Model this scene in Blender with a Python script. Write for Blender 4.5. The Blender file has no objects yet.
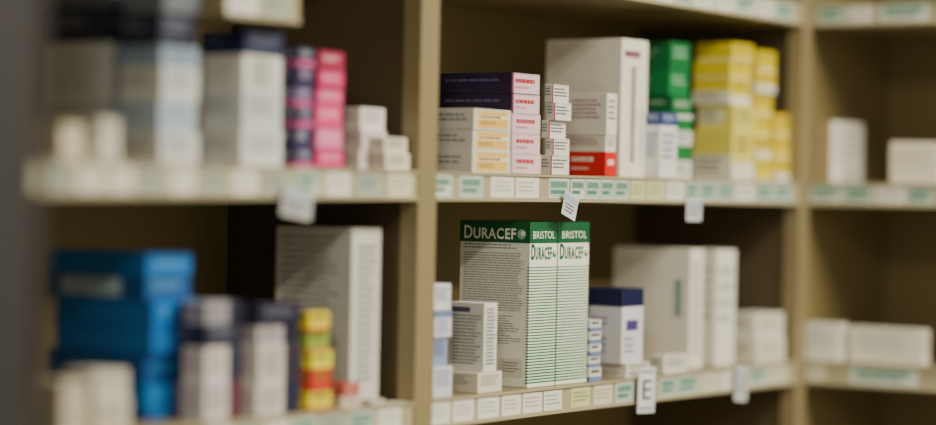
import bpy, bmesh, math, random
from mathutils import Vector, Matrix
random.seed(7)
SC = bpy.context.scene
COL = SC.collection

# ------------------------------------------------------------------ camera
FPX = 2400.0
TH = math.radians(34.5); PI_ = math.radians(0.578); RO = math.radians(1.1)
MIDZ = 1.35; PITCH = 0.283; LIP = 0.036
CAM = Vector((-2.42, -1.72, MIDZ - 0.002))
F = Vector((math.cos(TH)*math.cos(PI_), math.sin(TH)*math.cos(PI_), -math.sin(PI_)))
R0 = Vector((math.sin(TH), -math.cos(TH), 0)); U0 = R0.cross(F)
U = U0*math.cos(RO) - R0*math.sin(RO)
R = R0*math.cos(RO) + U0*math.sin(RO)
cd = bpy.data.cameras.new("camera"); cam = bpy.data.objects.new("camera", cd); COL.objects.link(cam)
M = Matrix((R, U, -F)).transposed().to_4x4(); M.translation = CAM
cam.matrix_world = M
cd.sensor_width = 36; cd.lens = 36*FPX/936
cd.clip_start = 0.05
SC.camera = cam
# measurement helpers: survey of the photograph -> metres on the shelf
def nx(px): return R - F*((px-468)/FPX)
def ny(py): return U - F*((212.5-py)/FPX)
def solX(px, y, z):
    n = nx(px); return CAM.x - ((y-CAM.y)*n.y + (z-CAM.z)*n.z)/n.x
def solY(px, x, z):
    n = nx(px); return CAM.y - ((x-CAM.x)*n.x + (z-CAM.z)*n.z)/n.y
def solZ(py, x, y):
    n = ny(py); return CAM.z - ((x-CAM.x)*n.x + (y-CAM.y)*n.y)/n.z

# ------------------------------------------------------------------ materials
MATS = {}
def hexc(h):
    h = h.lstrip('#'); c = [int(h[i:i+2], 16)/255 for i in (0, 2, 4)]
    return tuple((x/12.92 if x <= .04045 else ((x+.055)/1.055)**2.4) for x in c)
def mat(h, rough=.5, var=.06, scale=30., metal=0., bump=0.):
    key = (h, rough, metal, bump)
    if key in MATS: return MATS[key]
    m = bpy.data.materials.new("paint_"+h.strip('#')); m.use_nodes = True
    nt = m.node_tree; b = nt.nodes["Principled BSDF"]
    b.inputs["Roughness"].default_value = rough; b.inputs["Metallic"].default_value = metal
    tc = nt.nodes.new("ShaderNodeTexCoord"); no = nt.nodes.new("ShaderNodeTexNoise")
    no.inputs["Scale"].default_value = scale; no.inputs["Detail"].default_value = 3
    nt.links.new(tc.outputs["Object"], no.inputs["Vector"])
    mx = nt.nodes.new("ShaderNodeMix"); mx.data_type = 'RGBA'
    c = hexc(h)
    mx.inputs["A"].default_value = (*[x*(1-var) for x in c], 1)
    mx.inputs["B"].default_value = (*[min(1, x*(1+var)) for x in c], 1)
    nt.links.new(no.outputs["Fac"], mx.inputs["Factor"])
    nt.links.new(mx.outputs["Result"], b.inputs["Base Color"])
    if bump:
        bp = nt.nodes.new("ShaderNodeBump"); bp.inputs["Strength"].default_value = bump; bp.inputs["Distance"].default_value = .002
        n2 = nt.nodes.new("ShaderNodeTexNoise"); n2.inputs["Scale"].default_value = 300
        nt.links.new(tc.outputs["Object"], n2.inputs["Vector"])
        nt.links.new(n2.outputs["Fac"], bp.inputs["Height"]); nt.links.new(bp.outputs["Normal"], b.inputs["Normal"])
    MATS[key] = m; return m

WHITE = '#e2e0d4'; CREAM = '#e0d8bc'; NAVY = '#1c2350'; GREY = '#8a8c92'
PURP = '#251838'

# ------------------------------------------------------------------ mesh builder
_text = {}
def text_geo(s, bold=.012, sp=1.0):
    if (s, bold, sp) in _text: return _text[(s, bold, sp)]
    cu = bpy.data.curves.new("t", 'FONT'); cu.body = s; cu.size = 1; cu.offset = bold; cu.resolution_u = 3; cu.space_character = sp+bold*2
    o = bpy.data.objects.new("t", cu); COL.objects.link(o)
    dg = bpy.context.evaluated_depsgraph_get(); dg.update()
    me = bpy.data.meshes.new_from_object(o.evaluated_get(dg))
    vs = [v.co.copy() for v in me.vertices]; fs = [tuple(p.vertices) for p in me.polygons]
    x0 = min(v.x for v in vs); x1 = max(v.x for v in vs); y0 = min(v.y for v in vs); y1 = max(v.y for v in vs)
    vs = [((v.x-x0)/(x1-x0), (v.y-y0)/(y1-y0)) for v in vs]
    bpy.data.objects.remove(o); bpy.data.curves.remove(cu); bpy.data.meshes.remove(me)
    _text[(s, bold, sp)] = (vs, fs); return vs, fs

class Build:
    def __init__(s): s.bm = bmesh.new(); s.slots = []; 
    def mi(s, m):
        if m not in s.slots: s.slots.append(m)
        return s.slots.index(m)
    def box(s, lo, hi, m, bev=0.0):
        b2 = bmesh.new(); bmesh.ops.create_cube(b2, size=1)
        for v in b2.verts:
            v.co = Vector([(lo[i]+hi[i])/2 + v.co[i]*(hi[i]-lo[i]) for i in range(3)])
        if bev: bmesh.ops.bevel(b2, geom=b2.edges[:], offset=bev, segments=2, affect='EDGES', profile=.5)
        k = s.mi(m); mp = {v: s.bm.verts.new(v.co) for v in b2.verts}
        for f in b2.faces:
            g = s.bm.faces.new([mp[v] for v in f.verts]); g.material_index = k
        b2.free()
    def poly(s, pts, m):
        f = s.bm.faces.new([s.bm.verts.new(p) for p in pts]); f.material_index = s.mi(m)
    def finish(s, name, smooth=False):
        me = bpy.data.meshes.new(name); s.bm.to_mesh(me); s.bm.free()
        for m in s.slots: me.materials.append(m)
        o = bpy.data.objects.new(name, me); COL.objects.link(o); return o

class Frame:
    """a face of a thing on which things are printed"""
    def __init__(s, b, o, u, v, n): s.b=b; s.o=Vector(o); s.u=Vector(u); s.v=Vector(v); s.n=Vector(n); s.k=1
    def P(s, a, c, off): return s.o + s.u*a + s.v*c + s.n*off
    def rect(s, a0, c0, a1, c1, m, layer=1):
        off = .00012*layer
        s.b.poly([s.P(a0,c0,off), s.P(a1,c0,off), s.P(a1,c1,off), s.P(a0,c1,off)], m)
    def disc(s, a, c, r, m, layer=3, n=20):
        off = .00012*layer; ul = s.u.length; vl = s.v.length
        s.b.poly([s.P(a+math.cos(t*2*math.pi/n)*r/ul, c+math.sin(t*2*math.pi/n)*r/vl, off) for t in range(n)], m)
    def text(s, st, a0, c0, a1, c1, m, layer=4, vert=False, bold=.012, sp=1.0):
        vs, fs = text_geo(st, bold, sp); off = .00012*layer
        bv = []
        for (x, y) in vs:
            if vert: x, y = 1-y, x
            bv.append(s.b.bm.verts.new(s.P(a0+(a1-a0)*x, c0+(c1-c0)*y, off)))
        k = s.b.mi(m)
        for f in fs:
            try:
                g = s.b.bm.faces.new([bv[i] for i in f]); g.material_index = k
            except ValueError: pass
    def greek(s, a0, c0, a1, c1, n, m, layer=3, fill=.45, rag=.25, words=True, ws=(.07,.2), gap=.025):
        dh = (c1-c0)/n
        for i in range(n):
            y1 = c1 - dh*i; y0 = y1 - dh*fill
            end = a1 - (a1-a0)*random.random()*rag
            x = a0
            while x < end-1e-4:
                wl = (a1-a0)*random.uniform(*ws) if words else (a1-a0)
                x2 = min(x+wl, end)
                s.rect(x, y0, x2, y1, m, layer)
                x = x2 + (a1-a0)*gap

def tops(o, label, cat, group=None):
    o["label"] = label; o["category"] = cat
    if group: o["group"] = group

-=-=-

— To be done —
Restate each line from the start of the listing through the line bearing "COL = SC.collection" word for word. Drop the pictures.

— Full response —
Model this scene in Blender with a Python script. Write for Blender 4.5. The Blender file has no objects yet.
import bpy, bmesh, math, random
from mathutils import Vector, Matrix
random.seed(7)
SC = bpy.context.scene
COL = SC.collection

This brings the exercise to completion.